More than nine million students packed examination centres all over the country for China’s annual university entrance exams. Attempts to stop cheating were so stringent that even metal bra clasps were banned.

The whole country is respectfully silent during the exams, known as the “gao kao”. Flights are re-routed and honking car horns banned near the 7,300 venues and 310,000 exam rooms nationwide. Outside the exam halls, anxious parents wait. “It is the most important event of my son’s life so I have to see his coming out,” one parent told the Global Times newspaper.

Many families book hotel rooms near the exam halls so the candidates can study and rest. In Shenyang, capital of Liaoning province in the northeast, the government laid on free taxis at each examination centre for those who needed them. In Guangzhou in the south, traffic authorities introduced dedicated lanes for vehicles taking students to the gao kao, while parents in Shanghai booked taxis a week in advance for their children.

In Beijing, leave was cancelled for all 7,000 of the capital’s traffic police, who were positioned on the roads to maintain traffic order and ensure students got to their exams on time. Congestion worsened as torrential rain, accompanied by thunder and lightning, struck the city.

The pressure of the moment can sometimes lead students to adopt unscrupulous tactics, and examiners have to be on the look-out for increasingly inventive cheats.

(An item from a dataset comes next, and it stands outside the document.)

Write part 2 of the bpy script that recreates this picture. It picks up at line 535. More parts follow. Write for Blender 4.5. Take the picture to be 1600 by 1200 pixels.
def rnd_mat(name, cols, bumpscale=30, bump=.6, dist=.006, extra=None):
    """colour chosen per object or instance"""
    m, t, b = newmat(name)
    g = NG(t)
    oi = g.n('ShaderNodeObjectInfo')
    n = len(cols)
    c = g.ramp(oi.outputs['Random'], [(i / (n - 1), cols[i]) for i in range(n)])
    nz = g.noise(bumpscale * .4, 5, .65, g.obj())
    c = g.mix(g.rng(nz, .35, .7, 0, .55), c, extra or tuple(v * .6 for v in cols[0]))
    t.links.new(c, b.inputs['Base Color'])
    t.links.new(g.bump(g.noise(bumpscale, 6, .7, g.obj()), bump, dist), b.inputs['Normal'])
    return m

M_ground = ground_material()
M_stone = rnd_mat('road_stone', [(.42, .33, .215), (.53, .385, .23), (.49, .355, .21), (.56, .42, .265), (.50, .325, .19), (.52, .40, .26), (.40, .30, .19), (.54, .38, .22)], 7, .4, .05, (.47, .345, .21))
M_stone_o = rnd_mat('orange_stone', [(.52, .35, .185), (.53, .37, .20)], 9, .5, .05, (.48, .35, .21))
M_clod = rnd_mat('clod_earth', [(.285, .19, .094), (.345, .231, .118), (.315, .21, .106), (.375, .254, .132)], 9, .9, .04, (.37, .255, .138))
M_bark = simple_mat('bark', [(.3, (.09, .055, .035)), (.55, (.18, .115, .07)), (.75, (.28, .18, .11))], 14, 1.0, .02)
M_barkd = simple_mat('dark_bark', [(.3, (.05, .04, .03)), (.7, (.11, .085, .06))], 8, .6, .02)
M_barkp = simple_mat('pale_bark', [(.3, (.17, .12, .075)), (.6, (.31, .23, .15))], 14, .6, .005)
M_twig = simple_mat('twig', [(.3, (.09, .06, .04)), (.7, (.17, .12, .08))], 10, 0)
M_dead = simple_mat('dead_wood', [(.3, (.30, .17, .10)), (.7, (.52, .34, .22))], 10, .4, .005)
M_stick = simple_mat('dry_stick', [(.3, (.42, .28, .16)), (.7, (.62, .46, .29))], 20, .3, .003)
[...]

Xu Mei, a spokeswoman for the Ministry of Education, said that exam halls in 31 provinces and regions had been equipped with video monitoring facilities to stop cheating and fraud.

Students in the north-eastern province of Jilin were banned from wearing clothing with metal parts, and education authorities installed metal detectors in exam centres to clamp down on “wireless cheating devices”, The Global Times reported.

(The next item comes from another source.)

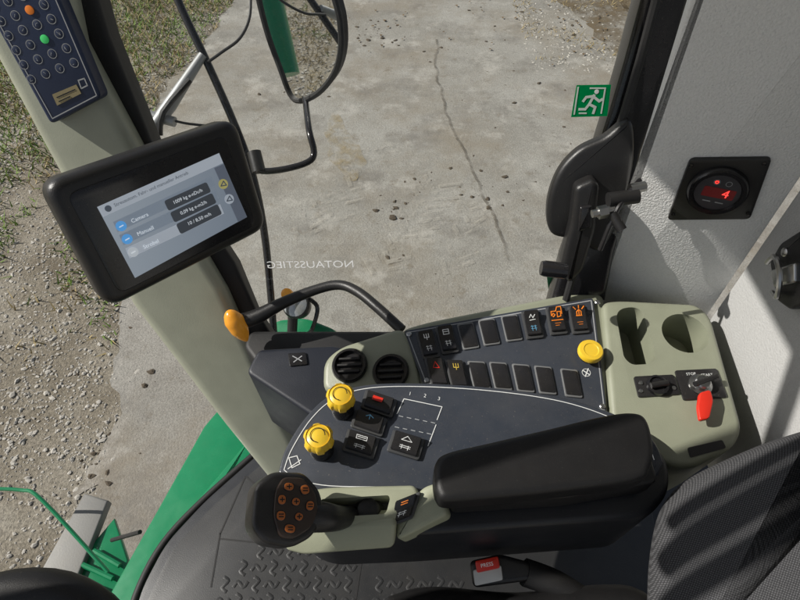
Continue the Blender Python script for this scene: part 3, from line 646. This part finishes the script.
# left end: navy box, sill switch, vents
NB = Plane(onz(290, 368, -.765), (0, -.10, 1))
bm = new(); pad(bm, NB, rnd(NB.ps([(246, 372), (258, 349), (335, 345), (356, 352), (340, 400), (318, 420)]), .01), -.20, 0, .006, 3); nbx = mk('end_housing', bm, navye, sc, label='dark navy end of the console beside the front post')
bm = new(); pad(bm, NB, rnd(NB.ps([(288, 354), (306, 353), (308, 365), (290, 367)]), .003), -.001, .003, .001, 2); s0 = mk('outlet', bm, gloss, nbx)
bm = new(); lines_px(bm, NB, [[(293, 357), (302, 362)], [(302, 357), (294, 363)]], 1, .0034); mk('symbol', bm, greyp, s0, ang=0)
VP = Plane(onz(360, 372, -.72), (-.15, -.22, 1))
bm = new(); pad(bm, VP, rnd(VP.ps([(322, 392), (323, 360), (340, 346), (372, 336), (403, 326), (412, 345), (424, 392), (400, 400)]), .018), -.12, 0, .009, 4); vh = mk('vent_housing', bm, khaki, sc)
for u, v in ((350, 366), (391, 372)):
    bm = new(); lathe(bm, VP.at(u, v, 0), VP.n, [(.027, -.004), (.028, .004), (.026, .008), (.0225, .008), (.0215, -.0), (.0, .001)], 32); vt = mk('air_vent', bm, gloss, vh)
    for k in (-1, 0, 1):
        c = VP.p(u, v); l = .019 if k == 0 else .0165; bm = new()
        pad(bm, VP, [(c[0]-l, c[1]+k*.010-.0018), (c[0]+l, c[1]+k*.010-.0018), (c[0]+l, c[1]+k*.010+.0018), (c[0]-l, c[1]+k*.010+.0018)], .001, .007, .0008, 1); mk('slat', bm, black, vt)

# ================================================================ ARMREST CONSOLE
KP = Plane(onz(370, 440, -.675), (0, -.06, 1))
ac = thing('armrest_console', 'dark seat side console with black armrest pad, joystick and yellow knobs', 'console', KP.at(460, 500, -.14))
AB = KP.up(-.016)
bm = new(); pad(bm, AB, rnd(AB.ps([(276, 478), (300, 425), (330, 395), (365, 388), (450, 390), (560, 402), (640, 428), (668, 455), (672, 490), (650, 517), (420, 534), (322, 538), (296, 526)]), .02), -.15, 0, .008, 3); mk('body', bm, navyd, ac)
back = [(278, 472), (286, 447), (307, 415), (332, 394), (370, 384), (430, 383), (500, 388), (565, 398), (618, 415), (652, 438), (664, 462)]
kb_ = sm2(KP.ps(back), 6, False)
bm = new(); pad(bm, KP, rnd(kb_+KP.ps([(655, 482), (430, 492), (330, 492), (287, 483)]), .012, 2), -.015, 0, .003, 3); kpn = mk('control_panel', bm, navy, ac)
bm = new(); ln = [(284, 470), (292, 449), (312, 418), (336, 398), (371, 388), (430, 387), (500, 392), (563, 402), (613, 419), (644, 440), (654, 460)]
strip(bm, KP, sm2(KP.ps(ln), 6, False), .0011, .0006, False); strip(bm, KP, sm2(KP.ps([(284, 470), (298, 479), (330, 486), (400, 487)]), 5, False), .0010, .0006, False); mk('border_line', bm, white, kpn, ang=0)
for u, v, uu, vv in ((343, 410, 337, 393), (322, 450, 316, 433)):
    b0 = KP.at(u, v, 0); ax = KP.n
    bm = new(); lathe(bm, b0, ax, [(.0155, 0), (.0155, .012), (.013, .016), (.012, .028)], 26); kn = mk('knob_base', bm, swm, kpn)
    bm = new(); n = 60
    def ringk(r, h, amp): return [b0+ax*h+(KP.x*math.cos(2*PI*k/n)+KP.y*math.sin(2*PI*k/n))*(r*(1+amp*(1 if (k//5) % 2 else -1))) for k in range(n)]
    loft(bm, [ringk(.013, .026, 0), ringk(.0175, .029, .05), ringk(.0185, .036, .055), ringk(.0175, .042, .05), ringk(.0150, .046, 0), ringk(.0143, .0445, 0), ringk(.008, .0475, 0), ringk(.0001, .048, 0)]); mk('knob_cap', bm, yellow, kn)
    bm = new(); kt = Plane(b0+ax*.0475, ax); ribbon(bm, kt, [(.009*math.cos(a/8), .009*math.sin(a/8)) for a in range(0, 38)], .0011, .001); mk('symbol', bm, swm, kn, ang=0)
rocker(KP, kpn, 379, 405, 30, 17, (.9, .3), (-.3, .95), icon=[(red, [[(-.45, -.45), (.1, -.45)]], .010)], tall=.75)
rocker(KP, kpn, 369, 424, 30, 17, (.9, .3), (-.3, .95), icon=[(blueic, arr, .0012)], tall=.75)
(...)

They were keeping an especially keen eye out for the use of smartphones to help crib the answers, as these devices get smaller and easier to hide each year. China is a secular country, but people need a bit of help around exam time, and large crowds gather round the Buddhist temples.

In Beijing, Chinese, mathematics and English are compulsory subjects, with one other paper in either arts or sciences, and the exam is scored out of a maximum 750 points.

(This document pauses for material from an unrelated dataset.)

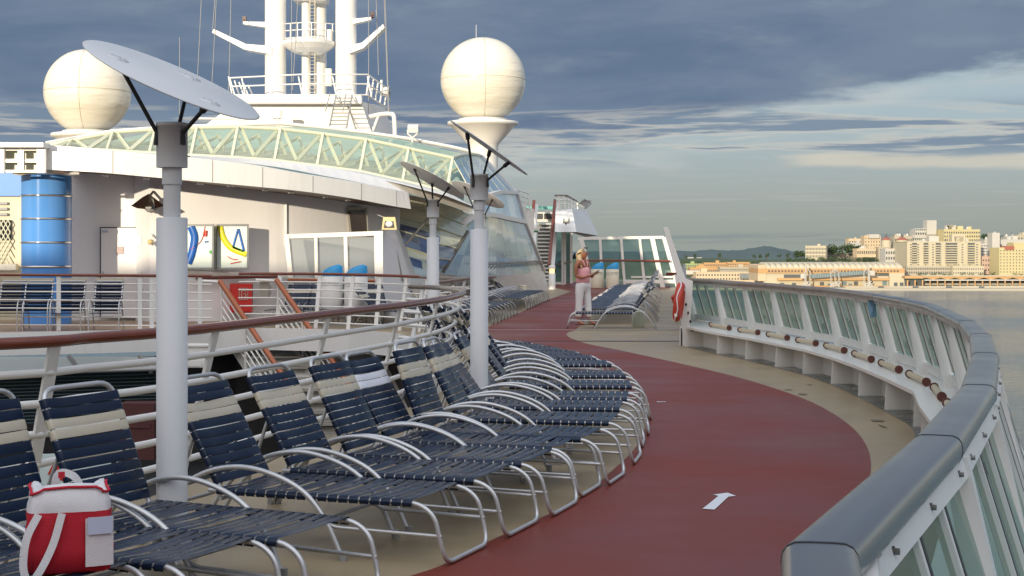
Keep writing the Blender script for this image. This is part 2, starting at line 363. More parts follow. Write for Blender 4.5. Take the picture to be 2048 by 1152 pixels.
# opening curve
RAILN=[G(x,y,1.1) for x,y in[(0,688),(180,676),(340,664),(480,649),(640,630),(720,620.5),(800,611),(860,602),(900,595),(925,587),(921,582),(900,578),(870,575),(820,573)]]
RAILN=[V((-7.5,6.3,1.1)),V((-5.0,7.4,1.1))]+RAILN
well=[V((p.x-.12,p.y,0)) for p in spline(RAILN[:-2],5)]
well+=[V((-1.5,23.5,0)),V((-1.7,25.5,0)),V((-1.75,27.5,0)),V((-2.3,29.2,0)),V((-3.3,30.4,0)),V((-4.9,31.0,0)),V((-6.3,31.0,0)),V((-8,30.2,0)),V((-10.5,29.2,0)),V((-16,28,0))]
outer=[V((-6,-8,0)),V((.5,-8,0))]+[V((p.x,p.y,0)) for p in hull]+[V((3.75,26.2,0)),V((4.2,32,0)),V((5.7,48,0)),V((7.6,66,0)),V((9,80,0)),V((-30,80,0)),V((-30,28,0))]
loop=outer+well[::-1]+[V((-30,7,0)),V((-30,-8,0))]
m=MB(); m.poly(loop); m.mi=0; deck=m.build('deck','deck'); struct(deck)
def sheet(name,pts,z,mt,kind=True):
    m=MB(); m.poly([V((p.x,p.y,z)) for p in pts]); o=m.build(name,mt); struct(o); return o
# red walking track (outline measured on the deck)
outer_edge=spline([G(1366,660.5),V((2.6,26.5,0)),V((2.62,26.3,0))],2)
tr=spline([V((-1.8,2.4,0)),V((.2,5.0,0)),V((1.45,7.6,0)),V((2.2,9.6,0))]+[G(x,y) for x,y in[(1742,932),(1720,872),(1665,827),(1592,792),(1483,757),(1385,733),(1300,714),(1235,700),(1175,688),(1140,676)]],6)
tr+=[G(1132,669),G(1137,664),G(1150,661),G(1175,636),G(1205,609),G(1250,584),G(1340,578),G(1340,572),G(1210,573),G(1160,563),G(1105,563),G(1104,574),G(1142,583),G(1095,600),G(1030,630),G(985,650),V((-.75,30.2,0)),V((-.7,27.5,0)),V((-.3,25,0)),V((.25,23,0)),V((.75,21,0))]
tr+=spline([V((1.08,19.2,0)),V((1.3,17.2,0)),V((1.33,15.3,0)),G(1291,851),G(1271,896),G(1220,946),G(1163,993),G(1090,1033),G(1003,1072),G(910,1115),G(821,1153),V((-1.7,5.9,0)),V((-3.6,3.9,0))],6)
sheet('red_running_track',tr,.004,'red')
# grey gutter under the rail
gi=[p+V((-.02,0,0)) for p in finline]; go=[p+V((.49,0,0)) for p in finline]
sheet('gutter_strip',gi+go[::-1],.004,'grey')
# deck seams
MB_=MB(); MB_.box((.85,27.05,.008),(4.9,.05,.008)); struct(MB_.build('deck_expansion_joint','ink')); MB_=MB(); MB_.box((.95,30.9,.008),(5.2,.09,.008)); struct(MB_.build('deck_expansion_joint','foot'))
# teak planked deck on the far side of the well, sunlit
sheet('teak_deck',[V((-16,28.05,0)),V((-10.5,29.25,0)),V((-8,30.25,0)),V((-6.4,31.05,0)),V((-6.3,34.6,0)),V((-18,34.6,0))],.004,'plank')
def arrow(c,dirv,L_,W_,label):
    d=V(dirv).normalized(); n=V((d.y,-d.x,0)); c=V(c)
    o=[c-d*L_*.5-n*W_*.22,c-d*L_*.5+n*W_*.22,c+d*L_*.18+n*W_*.22,c+d*L_*.18+n*W_*.5,c+d*L_*.5,c+d*L_*.18-n*W_*.5,c+d*L_*.18-n*W_*.22]
    m=MB(); m.poly([V((p.x,p.y,.008)) for p in o]); ob=m.build('painted_arrow','arrow'); struct(ob)
a0=G(1424,1020);a1=G(1450,988)
mA=MB(); mA.poly([G(x,y)+V((0,0,.008)) for x,y in[(1405,1020),(1429,1021.5),(1457,995.5),(1472,994),(1455,987.5),(1426,991.5),(1437,994)]]); struct(mA.build('painted_arrow','arrow'))
arrow(G(1322,805),(-1,-.08,0),.11,.1,''); arrow(G(1093,635),(1,.3,0),.1,.14,'')
# worn stains in the beige coat
m=MB()
for (x,y,r1,r2) in[(1755,842,.07,.12),(1765,853,.02,.15),(1604,789,.06,.08),(1578,780,.05,.05),(1620,770,.04,.05)]:
    c_=G(x,y); m.poly([c_+V((math.cos(a)*r1*random.uniform(.6,1.2),math.sin(a)*r2*random.uniform(.6,1.2),.006)) for a in[k*math.pi/8 for k in range(16)]])
M['stain']=mat('worn_coating_stain',(.16,.125,.065),.5,var=.3,scale=30); o=m.build('deck_stain','stain'); struct(o)
# ================================================================ starboard rail with glass
cap=spline([V((p.x,p.y,1.15)) for p in CAPJ],12)
def ray_hit(poly,k,dmin):       # where the plan curve crosses the sight line X = k*Y, farther than dmin
    for i in range(len(poly)-1):
        a,b=poly[i],poly[i+1]; fa=a.x-k*a.y; fb=b.x-k*b.y
        if fa*fb<=0 and max(a.y,b.y)>dmin: t=fa/(fa-fb) if fa!=fb else 0; return a.lerp(b,t)
    return None
posts=list(POSTF)
i0=min(range(len(cap)),key=lambda i:(V((cap[i].x,cap[i].y,0))-posts[-1]).length)
tgt=V((1.165,4.16,0)); i1=min(range(len(cap)),key=lambda i:(V((cap[i].x,cap[i].y,0))-tgt).length)
flat=[V((q.x,q.y,0)) for q in cap]; tot=sum((flat[i+1]-flat[i]).length for i in range(i0,i1)); nb=round(tot/1.5); step=tot/nb
acc=0; nxt=step
for i in range(i0,len(flat)-1):
    d=(flat[i+1]-flat[i]).length
    while acc+d>=nxt: posts.append(flat[i].lerp(flat[i+1],(nxt-acc)/d)); nxt+=step
    acc+=d
def outn(p):
    i=min(range(1,len(cap)-1),key=lambda i:(V((cap[i].x,cap[i].y,0))-p).length)
    t=cap[i+1]-cap[i-1]; n=V((t.y,-t.x,0)).normalized()
    return n if n.x>0 else -n
rail=thing('glass_bulwark_rail','long curving white ship rail with green tinted glass panes and wide steel cap','railing',posts[4])
OUT=[outn(p) for p in posts]
def cpt(i,o,z): return V((posts[i].x,posts[i].y,0))+OUT[i]*o+V((0,0,z))
GLT,GLB=.02,.2       # outboard offset of the glass at top and bottom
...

To get into elite universities such as Peking University or Tsinghua, applicants need scores of 600 or more.

About 9,120,000 people are sitting the exams this year, slightly down on 2012. The education ministry said the falling numbers were partly due to more and more students wanting to study abroad.

There is also a feeling that the safe job in the public sector – the “iron rice bowl” – which depended heavily on exam scores, is no longer the draw it once was, with many now seeking jobs in the private sector.